Wednesday, June 1, 2016

Three North Korean Waitresses Defect to South Korea

Pyongyang’s restaurants overseas are being hit hard by international sanctions

By Elizabeth Shim

An employee of a North Korean restaurant in the eastern Chinese city of Yanji tries to stop the camera crew from filming the site on April 11. Many of Pyongyang's state-run restaurants are being hit hard by sanctions, according to Seoul's spy agency. Photo by Yonhap/UPI

SEOUL, June 1 (UPI) -- Three North Korean waitresses who fled a restaurant in China in May have arrived in South Korea, according to government officials.

"It is true North Korean waitresses who once worked in a third-party country have entered the [South]," said a Seoul unification ministry official who spoke on the condition of anonymity, according to local news service News 1.

The defectors, all in their late twenties, were in in custody in Thailand before the South Korean embassy in Bangkok accepted them as refugees.

They all fled from the same restaurant near the historical city of Xi'an in central China.

Two of the women are 29 years old, and the third is 28. All are originally from Pyongyang, Yonhap reported.

The defections occurred on May 10, immediately after the end of North Korea's Seventh Party Congress.

The waitresses traveled by land carrying only bare necessities through China and Laos to reach Thailand. They probably did not have access to their passports.

The defections took place a month after a group of 13 defectors fled another China-based North Korean restaurant in early April.

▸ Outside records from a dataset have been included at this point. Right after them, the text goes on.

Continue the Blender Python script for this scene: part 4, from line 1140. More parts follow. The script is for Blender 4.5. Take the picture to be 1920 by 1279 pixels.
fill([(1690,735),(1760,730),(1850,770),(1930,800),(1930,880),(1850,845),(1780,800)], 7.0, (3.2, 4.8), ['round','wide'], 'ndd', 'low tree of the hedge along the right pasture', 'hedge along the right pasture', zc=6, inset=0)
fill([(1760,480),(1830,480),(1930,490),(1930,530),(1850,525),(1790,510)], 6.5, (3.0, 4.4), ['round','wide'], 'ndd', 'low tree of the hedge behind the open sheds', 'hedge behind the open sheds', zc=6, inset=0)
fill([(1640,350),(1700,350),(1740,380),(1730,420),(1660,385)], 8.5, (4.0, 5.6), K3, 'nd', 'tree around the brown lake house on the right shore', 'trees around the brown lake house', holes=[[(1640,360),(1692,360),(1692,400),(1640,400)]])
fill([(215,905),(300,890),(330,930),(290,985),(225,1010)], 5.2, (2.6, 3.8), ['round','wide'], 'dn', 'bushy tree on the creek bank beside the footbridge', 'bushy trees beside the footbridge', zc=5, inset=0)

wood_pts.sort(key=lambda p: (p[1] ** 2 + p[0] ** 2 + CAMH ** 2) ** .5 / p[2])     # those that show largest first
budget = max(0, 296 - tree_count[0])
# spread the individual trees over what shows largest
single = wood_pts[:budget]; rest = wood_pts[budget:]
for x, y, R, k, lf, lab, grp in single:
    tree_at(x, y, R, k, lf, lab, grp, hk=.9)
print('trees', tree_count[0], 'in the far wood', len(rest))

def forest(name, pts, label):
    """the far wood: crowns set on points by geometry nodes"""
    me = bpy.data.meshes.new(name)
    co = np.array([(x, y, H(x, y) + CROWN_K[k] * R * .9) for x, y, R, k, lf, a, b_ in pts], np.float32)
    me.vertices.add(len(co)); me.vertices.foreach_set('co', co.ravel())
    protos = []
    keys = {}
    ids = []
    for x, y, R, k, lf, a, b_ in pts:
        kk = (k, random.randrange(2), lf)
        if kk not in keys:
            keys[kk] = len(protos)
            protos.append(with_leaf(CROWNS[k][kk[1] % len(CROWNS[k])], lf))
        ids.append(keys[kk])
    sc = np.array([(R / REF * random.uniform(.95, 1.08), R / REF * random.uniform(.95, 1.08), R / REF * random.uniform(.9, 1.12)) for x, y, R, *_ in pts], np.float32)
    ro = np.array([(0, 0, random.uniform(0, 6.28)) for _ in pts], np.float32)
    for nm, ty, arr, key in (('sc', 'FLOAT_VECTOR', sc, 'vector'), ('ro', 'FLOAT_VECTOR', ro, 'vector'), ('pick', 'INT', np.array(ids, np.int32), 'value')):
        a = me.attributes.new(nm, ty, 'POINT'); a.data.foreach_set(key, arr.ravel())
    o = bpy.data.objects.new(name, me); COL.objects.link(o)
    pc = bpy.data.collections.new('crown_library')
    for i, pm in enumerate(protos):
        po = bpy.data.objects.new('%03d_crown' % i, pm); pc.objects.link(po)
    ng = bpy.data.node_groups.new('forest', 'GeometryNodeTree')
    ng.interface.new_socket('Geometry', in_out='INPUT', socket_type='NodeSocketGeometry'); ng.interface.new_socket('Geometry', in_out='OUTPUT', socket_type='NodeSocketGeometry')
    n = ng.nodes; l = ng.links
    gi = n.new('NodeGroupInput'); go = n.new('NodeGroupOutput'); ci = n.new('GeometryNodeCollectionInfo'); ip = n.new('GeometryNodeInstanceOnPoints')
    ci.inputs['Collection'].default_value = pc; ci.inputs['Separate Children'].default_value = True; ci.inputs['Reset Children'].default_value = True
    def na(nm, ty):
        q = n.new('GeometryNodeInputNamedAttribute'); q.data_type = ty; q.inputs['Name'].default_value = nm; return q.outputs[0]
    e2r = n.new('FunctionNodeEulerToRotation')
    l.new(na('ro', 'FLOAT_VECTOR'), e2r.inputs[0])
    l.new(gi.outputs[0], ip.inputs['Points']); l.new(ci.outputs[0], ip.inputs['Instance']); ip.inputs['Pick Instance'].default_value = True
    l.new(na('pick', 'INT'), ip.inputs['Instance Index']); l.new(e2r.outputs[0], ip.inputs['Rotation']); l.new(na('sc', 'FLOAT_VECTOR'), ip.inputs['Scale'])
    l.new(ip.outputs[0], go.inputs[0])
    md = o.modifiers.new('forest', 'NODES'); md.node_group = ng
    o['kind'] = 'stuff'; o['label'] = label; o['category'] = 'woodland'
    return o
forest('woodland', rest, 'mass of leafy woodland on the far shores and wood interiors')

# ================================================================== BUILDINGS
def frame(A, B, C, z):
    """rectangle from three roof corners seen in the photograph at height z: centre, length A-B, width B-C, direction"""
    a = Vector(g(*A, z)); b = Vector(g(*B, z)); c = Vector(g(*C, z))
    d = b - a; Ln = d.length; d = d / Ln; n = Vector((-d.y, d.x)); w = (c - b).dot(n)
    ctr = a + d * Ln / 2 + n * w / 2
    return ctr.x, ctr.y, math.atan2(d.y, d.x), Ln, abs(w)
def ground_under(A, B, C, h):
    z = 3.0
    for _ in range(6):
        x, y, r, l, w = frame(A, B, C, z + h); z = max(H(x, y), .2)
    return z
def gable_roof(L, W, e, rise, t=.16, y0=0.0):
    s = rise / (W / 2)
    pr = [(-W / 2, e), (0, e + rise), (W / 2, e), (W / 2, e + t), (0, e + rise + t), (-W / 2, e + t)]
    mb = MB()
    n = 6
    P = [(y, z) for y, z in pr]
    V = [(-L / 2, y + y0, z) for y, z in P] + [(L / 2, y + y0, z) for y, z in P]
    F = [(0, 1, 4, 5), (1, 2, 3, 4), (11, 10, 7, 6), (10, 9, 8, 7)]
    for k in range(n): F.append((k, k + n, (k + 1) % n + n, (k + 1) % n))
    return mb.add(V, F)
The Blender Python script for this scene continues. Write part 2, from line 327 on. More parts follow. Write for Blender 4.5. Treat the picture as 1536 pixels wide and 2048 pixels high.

More state workers who are trusted by the regime are leaving, possibly because of financial troubles.

Seoul's National Intelligence Service told South Korean parliamentarians on April 27 that North Korean restaurants overseas are being hit hard by international sanctions. About 20 North Korean restaurants in China, the United Arab Emirates and other locations have closed, according to the spy agency.

One of the 13 defectors who arrived in the South on April 7 had said that as "sanctions worsened, many saw that there is no hope in the North Korean regime...which is why we fled to Seoul."